> _Task instructions_: The entries below are to be repeated exactly as they stand.
[begin Input records]
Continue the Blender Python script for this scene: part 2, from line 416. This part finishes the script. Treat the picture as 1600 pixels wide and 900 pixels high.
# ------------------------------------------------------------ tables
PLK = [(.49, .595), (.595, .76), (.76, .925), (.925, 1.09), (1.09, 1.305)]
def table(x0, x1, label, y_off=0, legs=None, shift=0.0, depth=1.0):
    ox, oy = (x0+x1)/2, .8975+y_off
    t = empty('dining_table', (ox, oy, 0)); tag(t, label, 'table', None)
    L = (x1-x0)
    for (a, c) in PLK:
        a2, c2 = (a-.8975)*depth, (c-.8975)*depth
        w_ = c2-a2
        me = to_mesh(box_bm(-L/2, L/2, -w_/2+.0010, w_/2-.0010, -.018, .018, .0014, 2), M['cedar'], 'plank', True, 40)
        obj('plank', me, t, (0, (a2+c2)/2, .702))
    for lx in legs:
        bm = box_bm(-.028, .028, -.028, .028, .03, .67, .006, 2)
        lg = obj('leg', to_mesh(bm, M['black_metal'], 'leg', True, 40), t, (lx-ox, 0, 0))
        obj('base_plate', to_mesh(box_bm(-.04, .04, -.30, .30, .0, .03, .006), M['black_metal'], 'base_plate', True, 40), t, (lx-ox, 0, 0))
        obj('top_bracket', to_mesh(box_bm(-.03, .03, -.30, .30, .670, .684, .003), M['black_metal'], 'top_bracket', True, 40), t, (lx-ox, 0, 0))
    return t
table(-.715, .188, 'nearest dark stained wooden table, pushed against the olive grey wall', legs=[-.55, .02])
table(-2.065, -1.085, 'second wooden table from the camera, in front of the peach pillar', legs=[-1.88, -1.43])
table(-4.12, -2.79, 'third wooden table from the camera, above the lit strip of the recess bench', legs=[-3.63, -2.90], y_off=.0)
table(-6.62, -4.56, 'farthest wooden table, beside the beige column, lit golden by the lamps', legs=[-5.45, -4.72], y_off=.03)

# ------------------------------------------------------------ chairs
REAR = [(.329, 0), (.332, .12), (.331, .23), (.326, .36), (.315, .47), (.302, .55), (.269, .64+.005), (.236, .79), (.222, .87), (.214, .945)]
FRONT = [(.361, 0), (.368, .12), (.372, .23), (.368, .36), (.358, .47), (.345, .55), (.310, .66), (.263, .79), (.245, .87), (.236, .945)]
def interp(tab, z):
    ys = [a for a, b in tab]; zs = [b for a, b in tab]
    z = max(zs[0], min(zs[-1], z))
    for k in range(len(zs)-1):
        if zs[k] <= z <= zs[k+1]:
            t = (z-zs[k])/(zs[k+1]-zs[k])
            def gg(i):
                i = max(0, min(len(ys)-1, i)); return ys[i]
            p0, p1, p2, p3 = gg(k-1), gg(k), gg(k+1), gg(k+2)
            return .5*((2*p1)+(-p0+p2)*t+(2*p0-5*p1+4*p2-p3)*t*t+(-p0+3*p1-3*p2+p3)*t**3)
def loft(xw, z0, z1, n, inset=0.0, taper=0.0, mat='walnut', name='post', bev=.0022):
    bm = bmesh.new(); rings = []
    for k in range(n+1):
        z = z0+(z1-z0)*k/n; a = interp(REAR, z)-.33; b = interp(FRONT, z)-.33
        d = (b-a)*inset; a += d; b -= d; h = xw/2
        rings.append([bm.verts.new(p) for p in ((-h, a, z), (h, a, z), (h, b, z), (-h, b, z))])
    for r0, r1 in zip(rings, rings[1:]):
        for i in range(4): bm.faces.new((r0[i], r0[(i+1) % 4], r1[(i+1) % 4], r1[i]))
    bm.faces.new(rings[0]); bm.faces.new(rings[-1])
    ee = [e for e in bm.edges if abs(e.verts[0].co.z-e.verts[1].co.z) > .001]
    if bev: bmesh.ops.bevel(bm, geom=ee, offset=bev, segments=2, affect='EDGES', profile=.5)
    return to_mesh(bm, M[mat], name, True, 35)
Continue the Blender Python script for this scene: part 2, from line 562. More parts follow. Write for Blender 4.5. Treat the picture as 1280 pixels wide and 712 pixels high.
[end Input records]
> _Answer to this task_:
Continue the Blender Python script for this scene: part 2, from line 416. This part finishes the script. Treat the picture as 1600 pixels wide and 900 pixels high.
# ------------------------------------------------------------ tables
PLK = [(.49, .595), (.595, .76), (.76, .925), (.925, 1.09), (1.09, 1.305)]
def table(x0, x1, label, y_off=0, legs=None, shift=0.0, depth=1.0):
    ox, oy = (x0+x1)/2, .8975+y_off
    t = empty('dining_table', (ox, oy, 0)); tag(t, label, 'table', None)
    L = (x1-x0)
    for (a, c) in PLK:
        a2, c2 = (a-.8975)*depth, (c-.8975)*depth
        w_ = c2-a2
        me = to_mesh(box_bm(-L/2, L/2, -w_/2+.0010, w_/2-.0010, -.018, .018, .0014, 2), M['cedar'], 'plank', True, 40)
        obj('plank', me, t, (0, (a2+c2)/2, .702))
    for lx in legs:
        bm = box_bm(-.028, .028, -.028, .028, .03, .67, .006, 2)
        lg = obj('leg', to_mesh(bm, M['black_metal'], 'leg', True, 40), t, (lx-ox, 0, 0))
        obj('base_plate', to_mesh(box_bm(-.04, .04, -.30, .30, .0, .03, .006), M['black_metal'], 'base_plate', True, 40), t, (lx-ox, 0, 0))
        obj('top_bracket', to_mesh(box_bm(-.03, .03, -.30, .30, .670, .684, .003), M['black_metal'], 'top_bracket', True, 40), t, (lx-ox, 0, 0))
    return t
table(-.715, .188, 'nearest dark stained wooden table, pushed against the olive grey wall', legs=[-.55, .02])
table(-2.065, -1.085, 'second wooden table from the camera, in front of the peach pillar', legs=[-1.88, -1.43])
table(-4.12, -2.79, 'third wooden table from the camera, above the lit strip of the recess bench', legs=[-3.63, -2.90], y_off=.0)
table(-6.62, -4.56, 'farthest wooden table, beside the beige column, lit golden by the lamps', legs=[-5.45, -4.72], y_off=.03)

# ------------------------------------------------------------ chairs
REAR = [(.329, 0), (.332, .12), (.331, .23), (.326, .36), (.315, .47), (.302, .55), (.269, .64+.005), (.236, .79), (.222, .87), (.214, .945)]
FRONT = [(.361, 0), (.368, .12), (.372, .23), (.368, .36), (.358, .47), (.345, .55), (.310, .66), (.263, .79), (.245, .87), (.236, .945)]
def interp(tab, z):
    ys = [a for a, b in tab]; zs = [b for a, b in tab]
    z = max(zs[0], min(zs[-1], z))
    for k in range(len(zs)-1):
        if zs[k] <= z <= zs[k+1]:
            t = (z-zs[k])/(zs[k+1]-zs[k])
            def gg(i):
                i = max(0, min(len(ys)-1, i)); return ys[i]
            p0, p1, p2, p3 = gg(k-1), gg(k), gg(k+1), gg(k+2)
            return .5*((2*p1)+(-p0+p2)*t+(2*p0-5*p1+4*p2-p3)*t*t+(-p0+3*p1-3*p2+p3)*t**3)
def loft(xw, z0, z1, n, inset=0.0, taper=0.0, mat='walnut', name='post', bev=.0022):
    bm = bmesh.new(); rings = []
    for k in range(n+1):
        z = z0+(z1-z0)*k/n; a = interp(REAR, z)-.33; b = interp(FRONT, z)-.33
        d = (b-a)*inset; a += d; b -= d; h = xw/2
        rings.append([bm.verts.new(p) for p in ((-h, a, z), (h, a, z), (h, b, z), (-h, b, z))])
    for r0, r1 in zip(rings, rings[1:]):
        for i in range(4): bm.faces.new((r0[i], r0[(i+1) % 4], r1[(i+1) % 4], r1[i]))
    bm.faces.new(rings[0]); bm.faces.new(rings[-1])
    ee = [e for e in bm.edges if abs(e.verts[0].co.z-e.verts[1].co.z) > .001]
    if bev: bmesh.ops.bevel(bm, geom=ee, offset=bev, segments=2, affect='EDGES', profile=.5)
    return to_mesh(bm, M[mat], name, True, 35)
Continue the Blender Python script for this scene: part 2, from line 562. More parts follow. Write for Blender 4.5. Treat the picture as 1280 pixels wide and 712 pixels high.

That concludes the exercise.